Criticism of the group escalated last September, when two conservative activists made public footage they had recorded using secret cameras of Acorn workers in several cities. The activists had posed as a pimp and a prostitute seeking financial advice. Instead of raising objections, the Acorn employees counseled the couple on how to hide their illicit activities and avoid paying taxes.
We should pay for this kind of crap?
Conservatives seized on the videos to further criticize the group, highlighting that the Obama campaign had paid an Acorn affiliate for get-out-the-vote efforts.
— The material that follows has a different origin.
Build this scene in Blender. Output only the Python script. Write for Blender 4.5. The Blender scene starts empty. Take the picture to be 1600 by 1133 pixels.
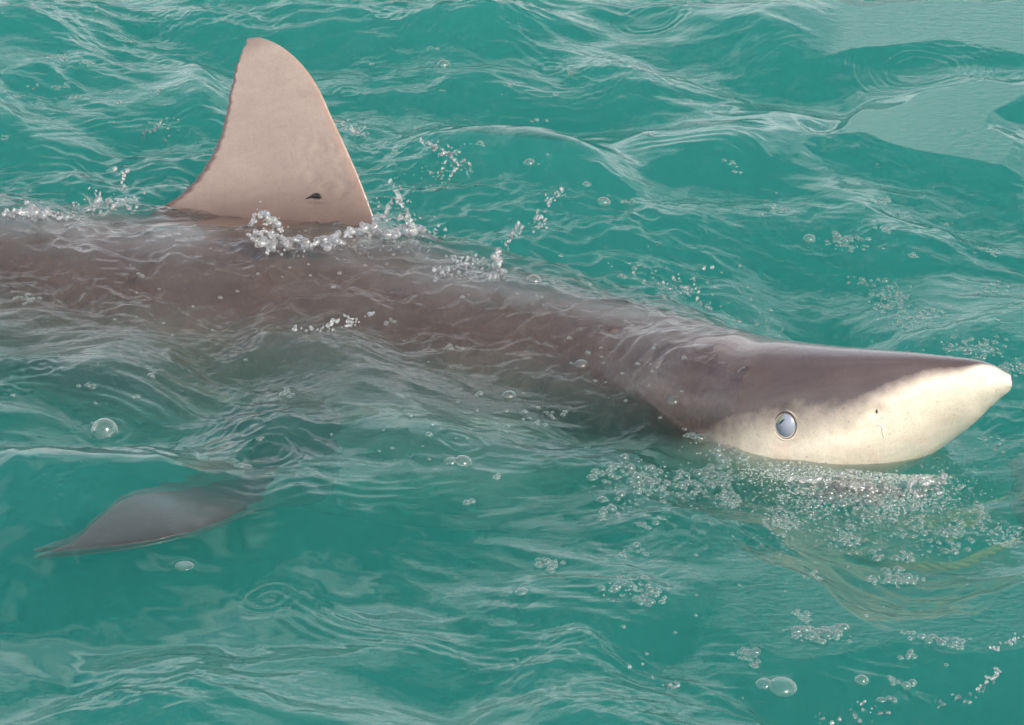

Congress then enacted the ban on providing funds to it.
So this organization is allowed to pick sides politically? Why am I required to fund it?
Acorn has fired the employees depicted in the videos.
That's the least it could do. The very least. And that's all it did, besides throwing a bunch of incriminating records in the dumpster.
Posted by:gorb

#5  I'm thinking 1000-year T notes (tastefully emblazoned with an image of BHO and his cabinet) would be an excellent means by which to settle these "lawful" debts....
Posted by: Uncle Phester   2009-11-28 18:26  

#4  What kind of radicals do they have at Justice.
Posted by: Slath Prince of the Poles1925   2009-11-28 15:42  

#3  Well you are right Gorb, but the DOJ is trying to frame in red herring legal, "contractural" terms. ACORN has been and probably still is involved in illegal activities which should, by itself be suffecient grounds for termination of any contractural arrangement. Lastly, it was the US Congress that shut them off. But of course this doesn't matter to Barry's DOJ.
Posted by: Besoeker   2009-11-28 06:53  

#2  This is more about payment than cancellation. I say they don't even deserve to be paid, let alone continue the contract.
Posted by: gorb   2009-11-28 06:44  

#1  Based on performance, I believe a close review of the Federal Acquisition Regulation (FAR) would reveal the Gov't has every right to terminate any outstanding contract. I am reasonably certain mentoring prostitution and providing advice regards methods of income tax evasion are outside the scope of any existing contract and thus represent grounds for cancellation alone.